Mapping upper ocean horizontal velocity shear from drifting buoys and floats

Rick Lumpkin, NOAA Miami, Miami, FL, United States
Abstract:
In this study, upper ocean shear is examined globally using drogued and undrogued drifters and Argo floats at the ocean surface. First, an empirical model using altimetry and winds is tuned to match the drogued observations as closely as possible. This is then interpolated to the undrogued drifters and floats, and differences are examined in a downwind/crosswind coordinate system. It is shown that the windage factor, i.e., the fraction of the wind that must be added to the downwind undrogued drifter to match a drogued drifter, varies with marked spatial structure as shown in previous studies. By examining undrogued drifters of different diameter and weight, the varying buoyancies of the drifters can be eliminated as a factor.
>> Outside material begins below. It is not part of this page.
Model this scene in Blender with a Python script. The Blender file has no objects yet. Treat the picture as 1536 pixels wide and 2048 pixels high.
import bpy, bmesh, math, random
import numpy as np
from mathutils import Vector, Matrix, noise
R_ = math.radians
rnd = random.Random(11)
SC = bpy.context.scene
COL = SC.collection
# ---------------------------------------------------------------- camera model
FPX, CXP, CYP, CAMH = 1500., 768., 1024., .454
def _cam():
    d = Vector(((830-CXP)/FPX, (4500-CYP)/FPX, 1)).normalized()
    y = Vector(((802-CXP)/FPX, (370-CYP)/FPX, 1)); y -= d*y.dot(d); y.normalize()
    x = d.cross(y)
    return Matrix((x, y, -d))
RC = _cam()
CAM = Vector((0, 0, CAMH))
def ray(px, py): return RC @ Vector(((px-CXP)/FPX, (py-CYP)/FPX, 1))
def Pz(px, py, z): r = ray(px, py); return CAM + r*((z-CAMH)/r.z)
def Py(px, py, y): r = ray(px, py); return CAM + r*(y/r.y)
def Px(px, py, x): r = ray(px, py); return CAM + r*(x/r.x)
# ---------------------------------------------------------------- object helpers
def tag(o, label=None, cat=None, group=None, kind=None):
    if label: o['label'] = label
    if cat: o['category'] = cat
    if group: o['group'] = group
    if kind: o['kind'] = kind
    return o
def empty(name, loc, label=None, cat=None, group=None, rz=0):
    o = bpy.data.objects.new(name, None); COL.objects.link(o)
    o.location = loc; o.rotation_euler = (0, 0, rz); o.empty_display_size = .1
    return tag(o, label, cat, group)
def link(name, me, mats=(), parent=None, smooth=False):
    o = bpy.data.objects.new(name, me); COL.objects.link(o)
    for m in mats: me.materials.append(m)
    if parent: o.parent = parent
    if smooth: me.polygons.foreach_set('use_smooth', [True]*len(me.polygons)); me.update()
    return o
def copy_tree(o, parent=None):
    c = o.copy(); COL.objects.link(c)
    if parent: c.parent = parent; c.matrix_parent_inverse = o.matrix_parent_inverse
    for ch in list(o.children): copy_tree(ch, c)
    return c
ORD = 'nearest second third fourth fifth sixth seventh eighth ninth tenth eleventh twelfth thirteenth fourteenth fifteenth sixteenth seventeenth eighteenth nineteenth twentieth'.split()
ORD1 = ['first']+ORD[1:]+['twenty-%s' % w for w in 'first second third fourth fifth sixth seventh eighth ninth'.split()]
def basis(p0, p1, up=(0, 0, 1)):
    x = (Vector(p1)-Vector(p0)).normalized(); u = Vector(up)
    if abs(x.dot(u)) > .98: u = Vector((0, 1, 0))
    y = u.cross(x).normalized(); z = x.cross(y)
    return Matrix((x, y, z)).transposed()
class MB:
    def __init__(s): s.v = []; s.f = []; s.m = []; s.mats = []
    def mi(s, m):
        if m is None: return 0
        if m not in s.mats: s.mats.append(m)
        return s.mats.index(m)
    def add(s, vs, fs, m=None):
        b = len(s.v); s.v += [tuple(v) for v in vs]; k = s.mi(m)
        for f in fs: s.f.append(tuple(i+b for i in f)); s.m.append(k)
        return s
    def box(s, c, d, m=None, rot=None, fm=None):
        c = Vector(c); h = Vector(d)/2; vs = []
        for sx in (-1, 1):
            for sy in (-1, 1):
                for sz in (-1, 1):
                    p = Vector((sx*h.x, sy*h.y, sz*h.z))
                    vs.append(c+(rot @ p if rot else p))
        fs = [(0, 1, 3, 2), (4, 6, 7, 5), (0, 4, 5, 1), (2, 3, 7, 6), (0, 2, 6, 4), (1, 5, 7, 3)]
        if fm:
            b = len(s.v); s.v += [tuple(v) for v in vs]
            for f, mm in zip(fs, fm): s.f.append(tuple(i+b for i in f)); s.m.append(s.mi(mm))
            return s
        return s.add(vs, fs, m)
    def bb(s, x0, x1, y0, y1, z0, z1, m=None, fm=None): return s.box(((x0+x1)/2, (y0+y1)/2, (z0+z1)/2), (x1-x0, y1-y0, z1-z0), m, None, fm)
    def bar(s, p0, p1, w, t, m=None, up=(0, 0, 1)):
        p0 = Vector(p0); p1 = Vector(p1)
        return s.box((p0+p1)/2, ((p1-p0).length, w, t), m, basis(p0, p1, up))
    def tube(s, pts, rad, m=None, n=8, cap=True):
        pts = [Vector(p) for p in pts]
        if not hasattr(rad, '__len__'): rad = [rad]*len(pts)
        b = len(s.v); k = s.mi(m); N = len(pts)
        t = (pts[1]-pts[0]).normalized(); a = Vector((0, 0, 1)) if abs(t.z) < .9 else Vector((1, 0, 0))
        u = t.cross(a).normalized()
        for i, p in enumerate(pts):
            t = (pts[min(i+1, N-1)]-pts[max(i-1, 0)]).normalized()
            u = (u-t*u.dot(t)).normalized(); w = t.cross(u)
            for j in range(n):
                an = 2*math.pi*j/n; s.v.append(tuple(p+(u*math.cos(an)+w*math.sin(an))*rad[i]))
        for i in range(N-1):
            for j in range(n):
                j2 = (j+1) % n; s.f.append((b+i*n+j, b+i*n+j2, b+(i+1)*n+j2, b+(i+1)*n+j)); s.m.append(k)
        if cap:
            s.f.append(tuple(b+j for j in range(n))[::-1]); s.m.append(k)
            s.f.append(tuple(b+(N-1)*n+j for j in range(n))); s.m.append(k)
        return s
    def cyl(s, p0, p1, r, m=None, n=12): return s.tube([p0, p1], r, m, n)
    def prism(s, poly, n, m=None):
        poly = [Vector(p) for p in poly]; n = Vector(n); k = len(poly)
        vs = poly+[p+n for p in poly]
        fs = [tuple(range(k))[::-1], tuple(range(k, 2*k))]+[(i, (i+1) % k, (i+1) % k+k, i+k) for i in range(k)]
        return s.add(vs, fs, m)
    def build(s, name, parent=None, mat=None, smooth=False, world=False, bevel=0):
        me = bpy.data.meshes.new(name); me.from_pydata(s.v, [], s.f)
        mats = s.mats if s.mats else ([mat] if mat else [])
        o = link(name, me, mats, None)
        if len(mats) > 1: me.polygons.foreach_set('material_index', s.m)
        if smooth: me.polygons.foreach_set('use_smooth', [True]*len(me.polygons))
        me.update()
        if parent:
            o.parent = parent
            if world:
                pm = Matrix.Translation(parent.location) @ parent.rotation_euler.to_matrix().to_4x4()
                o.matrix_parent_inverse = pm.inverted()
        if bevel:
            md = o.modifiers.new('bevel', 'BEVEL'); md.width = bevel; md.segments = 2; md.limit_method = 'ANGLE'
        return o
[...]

Because a similar geographic distribution is found between drogued drifters and Argo floats at the surface, which are less susceptible to direct wind forcing and Stokes drift, it is concluded that the distribution primarily reflects variations in upper ocean shear between 15m depth and the surface. The most striking differences in this distribution is the sharp gradient spanning the tropical Pacific basin between the North Equatorial Countercurrent and the seasonally shoaling Equatorial Undercurrent.